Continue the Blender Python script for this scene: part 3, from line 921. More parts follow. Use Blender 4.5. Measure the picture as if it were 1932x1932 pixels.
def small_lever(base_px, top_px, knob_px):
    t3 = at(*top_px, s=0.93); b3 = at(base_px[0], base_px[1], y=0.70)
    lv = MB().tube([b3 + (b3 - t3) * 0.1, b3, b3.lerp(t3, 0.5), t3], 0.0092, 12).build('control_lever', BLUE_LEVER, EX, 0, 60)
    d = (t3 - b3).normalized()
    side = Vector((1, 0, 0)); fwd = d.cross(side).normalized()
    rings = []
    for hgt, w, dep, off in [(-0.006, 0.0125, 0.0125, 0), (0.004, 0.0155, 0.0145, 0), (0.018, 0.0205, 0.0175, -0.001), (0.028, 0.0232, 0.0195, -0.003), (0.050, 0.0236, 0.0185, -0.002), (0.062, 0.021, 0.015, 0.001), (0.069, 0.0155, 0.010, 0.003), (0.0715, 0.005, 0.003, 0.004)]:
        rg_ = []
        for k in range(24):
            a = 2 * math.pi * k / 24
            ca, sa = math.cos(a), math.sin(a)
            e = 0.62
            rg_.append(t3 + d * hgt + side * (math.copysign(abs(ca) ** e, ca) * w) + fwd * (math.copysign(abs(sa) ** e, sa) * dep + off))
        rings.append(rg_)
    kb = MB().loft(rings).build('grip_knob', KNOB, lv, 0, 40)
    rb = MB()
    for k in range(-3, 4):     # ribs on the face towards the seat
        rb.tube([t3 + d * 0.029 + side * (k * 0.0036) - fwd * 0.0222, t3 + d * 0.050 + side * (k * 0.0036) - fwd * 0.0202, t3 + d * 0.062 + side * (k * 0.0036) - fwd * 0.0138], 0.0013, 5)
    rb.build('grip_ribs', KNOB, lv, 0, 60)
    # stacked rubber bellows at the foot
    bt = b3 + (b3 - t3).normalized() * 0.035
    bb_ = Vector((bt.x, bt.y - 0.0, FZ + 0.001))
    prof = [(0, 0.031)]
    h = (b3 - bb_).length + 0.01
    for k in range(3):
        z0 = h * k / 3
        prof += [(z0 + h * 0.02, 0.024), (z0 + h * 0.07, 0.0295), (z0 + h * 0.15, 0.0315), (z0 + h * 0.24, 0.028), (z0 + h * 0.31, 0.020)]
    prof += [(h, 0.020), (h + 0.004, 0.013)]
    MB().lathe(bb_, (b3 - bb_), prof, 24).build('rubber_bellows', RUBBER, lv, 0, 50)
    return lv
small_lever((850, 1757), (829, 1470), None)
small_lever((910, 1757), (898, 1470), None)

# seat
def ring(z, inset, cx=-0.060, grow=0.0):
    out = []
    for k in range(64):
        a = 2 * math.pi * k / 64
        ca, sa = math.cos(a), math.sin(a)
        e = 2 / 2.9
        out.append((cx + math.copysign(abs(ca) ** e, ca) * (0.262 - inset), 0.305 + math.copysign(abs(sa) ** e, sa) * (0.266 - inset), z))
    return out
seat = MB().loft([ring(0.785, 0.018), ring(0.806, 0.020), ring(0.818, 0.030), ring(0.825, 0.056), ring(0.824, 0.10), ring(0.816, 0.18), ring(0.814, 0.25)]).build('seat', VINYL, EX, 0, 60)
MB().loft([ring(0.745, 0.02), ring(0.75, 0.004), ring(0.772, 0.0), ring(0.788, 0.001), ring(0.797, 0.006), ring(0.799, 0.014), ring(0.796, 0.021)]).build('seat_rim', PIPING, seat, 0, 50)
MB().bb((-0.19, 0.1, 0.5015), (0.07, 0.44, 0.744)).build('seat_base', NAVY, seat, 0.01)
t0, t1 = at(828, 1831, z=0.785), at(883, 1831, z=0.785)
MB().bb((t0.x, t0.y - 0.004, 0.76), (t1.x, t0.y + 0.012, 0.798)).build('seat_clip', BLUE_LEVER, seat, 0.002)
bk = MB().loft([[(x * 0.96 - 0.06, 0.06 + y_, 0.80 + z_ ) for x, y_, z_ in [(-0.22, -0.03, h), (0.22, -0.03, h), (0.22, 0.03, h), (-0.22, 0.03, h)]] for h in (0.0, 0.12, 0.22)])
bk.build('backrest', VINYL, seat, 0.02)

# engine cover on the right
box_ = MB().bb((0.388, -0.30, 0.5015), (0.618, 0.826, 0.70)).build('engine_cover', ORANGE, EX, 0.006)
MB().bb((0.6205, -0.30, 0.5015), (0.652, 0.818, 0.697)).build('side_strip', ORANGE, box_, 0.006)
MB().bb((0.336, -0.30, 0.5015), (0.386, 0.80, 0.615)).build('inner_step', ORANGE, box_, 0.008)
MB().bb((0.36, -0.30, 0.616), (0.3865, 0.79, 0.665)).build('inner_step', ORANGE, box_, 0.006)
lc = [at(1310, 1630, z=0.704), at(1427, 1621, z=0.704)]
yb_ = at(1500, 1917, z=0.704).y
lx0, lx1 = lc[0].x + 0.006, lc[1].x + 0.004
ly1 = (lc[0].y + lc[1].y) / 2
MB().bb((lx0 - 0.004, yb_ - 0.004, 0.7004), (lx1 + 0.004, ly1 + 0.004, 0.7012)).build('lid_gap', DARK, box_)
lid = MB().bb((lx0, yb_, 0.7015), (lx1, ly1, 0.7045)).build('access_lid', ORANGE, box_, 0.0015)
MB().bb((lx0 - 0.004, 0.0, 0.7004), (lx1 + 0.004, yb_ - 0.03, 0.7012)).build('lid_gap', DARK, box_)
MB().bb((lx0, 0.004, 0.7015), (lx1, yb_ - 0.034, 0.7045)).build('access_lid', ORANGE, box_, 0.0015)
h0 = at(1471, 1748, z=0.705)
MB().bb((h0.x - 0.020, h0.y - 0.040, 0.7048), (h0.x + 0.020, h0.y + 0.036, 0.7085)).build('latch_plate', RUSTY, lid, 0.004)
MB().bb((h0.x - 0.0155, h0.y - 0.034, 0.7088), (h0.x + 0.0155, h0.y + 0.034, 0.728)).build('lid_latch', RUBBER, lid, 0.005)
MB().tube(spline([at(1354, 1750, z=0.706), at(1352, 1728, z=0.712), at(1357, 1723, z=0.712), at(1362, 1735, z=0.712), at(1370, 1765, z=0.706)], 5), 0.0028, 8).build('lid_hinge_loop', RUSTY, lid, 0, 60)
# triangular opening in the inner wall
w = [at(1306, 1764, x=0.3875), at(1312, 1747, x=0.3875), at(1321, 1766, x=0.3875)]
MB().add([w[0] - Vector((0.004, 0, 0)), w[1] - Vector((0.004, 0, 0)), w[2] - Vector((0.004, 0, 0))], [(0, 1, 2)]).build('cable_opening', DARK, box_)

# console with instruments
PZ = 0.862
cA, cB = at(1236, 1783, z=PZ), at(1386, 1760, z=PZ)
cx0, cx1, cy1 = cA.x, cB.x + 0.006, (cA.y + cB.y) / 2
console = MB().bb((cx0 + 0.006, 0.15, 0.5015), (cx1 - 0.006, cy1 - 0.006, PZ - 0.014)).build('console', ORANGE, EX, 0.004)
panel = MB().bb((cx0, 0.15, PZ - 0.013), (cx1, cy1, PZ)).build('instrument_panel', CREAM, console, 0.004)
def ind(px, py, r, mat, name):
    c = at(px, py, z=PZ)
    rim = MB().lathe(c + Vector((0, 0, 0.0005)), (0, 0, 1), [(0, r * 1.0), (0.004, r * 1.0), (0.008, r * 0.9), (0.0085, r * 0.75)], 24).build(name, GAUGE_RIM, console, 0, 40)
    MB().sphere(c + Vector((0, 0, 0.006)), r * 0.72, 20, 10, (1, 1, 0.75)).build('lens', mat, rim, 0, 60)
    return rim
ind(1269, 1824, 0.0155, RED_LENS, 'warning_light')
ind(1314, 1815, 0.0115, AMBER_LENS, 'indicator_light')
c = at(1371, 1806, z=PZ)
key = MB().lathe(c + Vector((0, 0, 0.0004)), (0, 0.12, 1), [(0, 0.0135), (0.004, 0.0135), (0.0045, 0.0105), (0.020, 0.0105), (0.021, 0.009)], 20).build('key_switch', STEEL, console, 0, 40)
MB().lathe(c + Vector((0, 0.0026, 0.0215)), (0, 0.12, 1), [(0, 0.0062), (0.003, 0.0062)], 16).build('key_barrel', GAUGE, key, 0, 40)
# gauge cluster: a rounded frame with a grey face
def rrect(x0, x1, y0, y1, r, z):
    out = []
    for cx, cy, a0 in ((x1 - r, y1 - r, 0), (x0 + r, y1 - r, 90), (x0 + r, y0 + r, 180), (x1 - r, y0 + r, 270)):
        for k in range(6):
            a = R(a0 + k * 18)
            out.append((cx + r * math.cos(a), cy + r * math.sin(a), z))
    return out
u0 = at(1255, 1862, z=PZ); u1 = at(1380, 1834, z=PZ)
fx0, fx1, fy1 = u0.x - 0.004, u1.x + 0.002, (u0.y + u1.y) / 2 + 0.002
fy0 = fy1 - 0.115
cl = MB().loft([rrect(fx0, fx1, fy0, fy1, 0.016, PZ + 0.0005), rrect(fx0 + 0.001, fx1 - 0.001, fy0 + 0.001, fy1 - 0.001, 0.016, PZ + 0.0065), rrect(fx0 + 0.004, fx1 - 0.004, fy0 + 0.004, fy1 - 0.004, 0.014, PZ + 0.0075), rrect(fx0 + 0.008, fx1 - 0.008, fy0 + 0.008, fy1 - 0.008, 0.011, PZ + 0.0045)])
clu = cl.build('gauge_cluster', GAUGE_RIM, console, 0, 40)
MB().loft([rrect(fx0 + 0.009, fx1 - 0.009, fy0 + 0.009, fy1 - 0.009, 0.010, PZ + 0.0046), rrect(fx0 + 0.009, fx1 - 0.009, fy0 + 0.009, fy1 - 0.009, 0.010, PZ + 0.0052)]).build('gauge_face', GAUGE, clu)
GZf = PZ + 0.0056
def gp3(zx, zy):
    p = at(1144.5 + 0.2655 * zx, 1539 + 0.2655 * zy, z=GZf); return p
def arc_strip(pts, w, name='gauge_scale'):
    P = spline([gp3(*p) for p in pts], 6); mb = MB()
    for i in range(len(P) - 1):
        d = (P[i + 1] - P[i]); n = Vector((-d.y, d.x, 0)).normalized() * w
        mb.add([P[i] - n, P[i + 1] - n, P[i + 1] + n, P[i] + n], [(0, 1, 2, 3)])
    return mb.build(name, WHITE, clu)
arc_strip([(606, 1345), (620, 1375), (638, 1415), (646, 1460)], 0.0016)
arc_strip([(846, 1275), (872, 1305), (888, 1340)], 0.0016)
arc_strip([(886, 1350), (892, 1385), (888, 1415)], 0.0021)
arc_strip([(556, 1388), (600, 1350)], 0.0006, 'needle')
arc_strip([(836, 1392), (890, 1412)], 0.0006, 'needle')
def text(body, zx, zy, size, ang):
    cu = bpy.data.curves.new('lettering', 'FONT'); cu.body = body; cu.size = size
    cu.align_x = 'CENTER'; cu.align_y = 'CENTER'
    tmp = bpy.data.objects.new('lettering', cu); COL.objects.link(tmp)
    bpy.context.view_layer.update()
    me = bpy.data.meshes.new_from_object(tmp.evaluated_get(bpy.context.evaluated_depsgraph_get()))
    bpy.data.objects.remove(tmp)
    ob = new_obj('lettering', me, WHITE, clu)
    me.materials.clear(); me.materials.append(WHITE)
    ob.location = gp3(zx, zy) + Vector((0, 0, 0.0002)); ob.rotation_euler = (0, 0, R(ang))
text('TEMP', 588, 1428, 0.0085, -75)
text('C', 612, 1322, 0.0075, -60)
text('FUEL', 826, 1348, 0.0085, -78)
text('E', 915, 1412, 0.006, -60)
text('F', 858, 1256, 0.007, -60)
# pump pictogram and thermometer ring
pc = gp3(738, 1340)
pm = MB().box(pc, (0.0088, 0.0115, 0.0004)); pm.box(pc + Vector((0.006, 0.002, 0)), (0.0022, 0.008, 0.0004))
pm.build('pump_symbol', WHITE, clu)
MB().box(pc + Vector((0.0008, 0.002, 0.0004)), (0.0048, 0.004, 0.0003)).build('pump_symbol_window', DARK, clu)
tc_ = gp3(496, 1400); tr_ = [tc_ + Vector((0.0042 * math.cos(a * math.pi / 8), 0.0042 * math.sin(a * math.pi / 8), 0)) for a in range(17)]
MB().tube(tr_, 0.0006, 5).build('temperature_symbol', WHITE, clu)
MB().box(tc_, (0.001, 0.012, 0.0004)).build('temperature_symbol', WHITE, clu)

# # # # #

AIM OF THE TASK >> Quote the data above verbatim from its first line to the line that includes "small_lever((910, 1757), (898, 1470), None)", with both boundary lines retained.

EXERCISE ANSWER >>
Continue the Blender Python script for this scene: part 3, from line 921. More parts follow. Use Blender 4.5. Measure the picture as if it were 1932x1932 pixels.
def small_lever(base_px, top_px, knob_px):
    t3 = at(*top_px, s=0.93); b3 = at(base_px[0], base_px[1], y=0.70)
    lv = MB().tube([b3 + (b3 - t3) * 0.1, b3, b3.lerp(t3, 0.5), t3], 0.0092, 12).build('control_lever', BLUE_LEVER, EX, 0, 60)
    d = (t3 - b3).normalized()
    side = Vector((1, 0, 0)); fwd = d.cross(side).normalized()
    rings = []
    for hgt, w, dep, off in [(-0.006, 0.0125, 0.0125, 0), (0.004, 0.0155, 0.0145, 0), (0.018, 0.0205, 0.0175, -0.001), (0.028, 0.0232, 0.0195, -0.003), (0.050, 0.0236, 0.0185, -0.002), (0.062, 0.021, 0.015, 0.001), (0.069, 0.0155, 0.010, 0.003), (0.0715, 0.005, 0.003, 0.004)]:
        rg_ = []
        for k in range(24):
            a = 2 * math.pi * k / 24
            ca, sa = math.cos(a), math.sin(a)
            e = 0.62
            rg_.append(t3 + d * hgt + side * (math.copysign(abs(ca) ** e, ca) * w) + fwd * (math.copysign(abs(sa) ** e, sa) * dep + off))
        rings.append(rg_)
    kb = MB().loft(rings).build('grip_knob', KNOB, lv, 0, 40)
    rb = MB()
    for k in range(-3, 4):     # ribs on the face towards the seat
        rb.tube([t3 + d * 0.029 + side * (k * 0.0036) - fwd * 0.0222, t3 + d * 0.050 + side * (k * 0.0036) - fwd * 0.0202, t3 + d * 0.062 + side * (k * 0.0036) - fwd * 0.0138], 0.0013, 5)
    rb.build('grip_ribs', KNOB, lv, 0, 60)
    # stacked rubber bellows at the foot
    bt = b3 + (b3 - t3).normalized() * 0.035
    bb_ = Vector((bt.x, bt.y - 0.0, FZ + 0.001))
    prof = [(0, 0.031)]
    h = (b3 - bb_).length + 0.01
    for k in range(3):
        z0 = h * k / 3
        prof += [(z0 + h * 0.02, 0.024), (z0 + h * 0.07, 0.0295), (z0 + h * 0.15, 0.0315), (z0 + h * 0.24, 0.028), (z0 + h * 0.31, 0.020)]
    prof += [(h, 0.020), (h + 0.004, 0.013)]
    MB().lathe(bb_, (b3 - bb_), prof, 24).build('rubber_bellows', RUBBER, lv, 0, 50)
    return lv
small_lever((850, 1757), (829, 1470), None)
small_lever((910, 1757), (898, 1470), None)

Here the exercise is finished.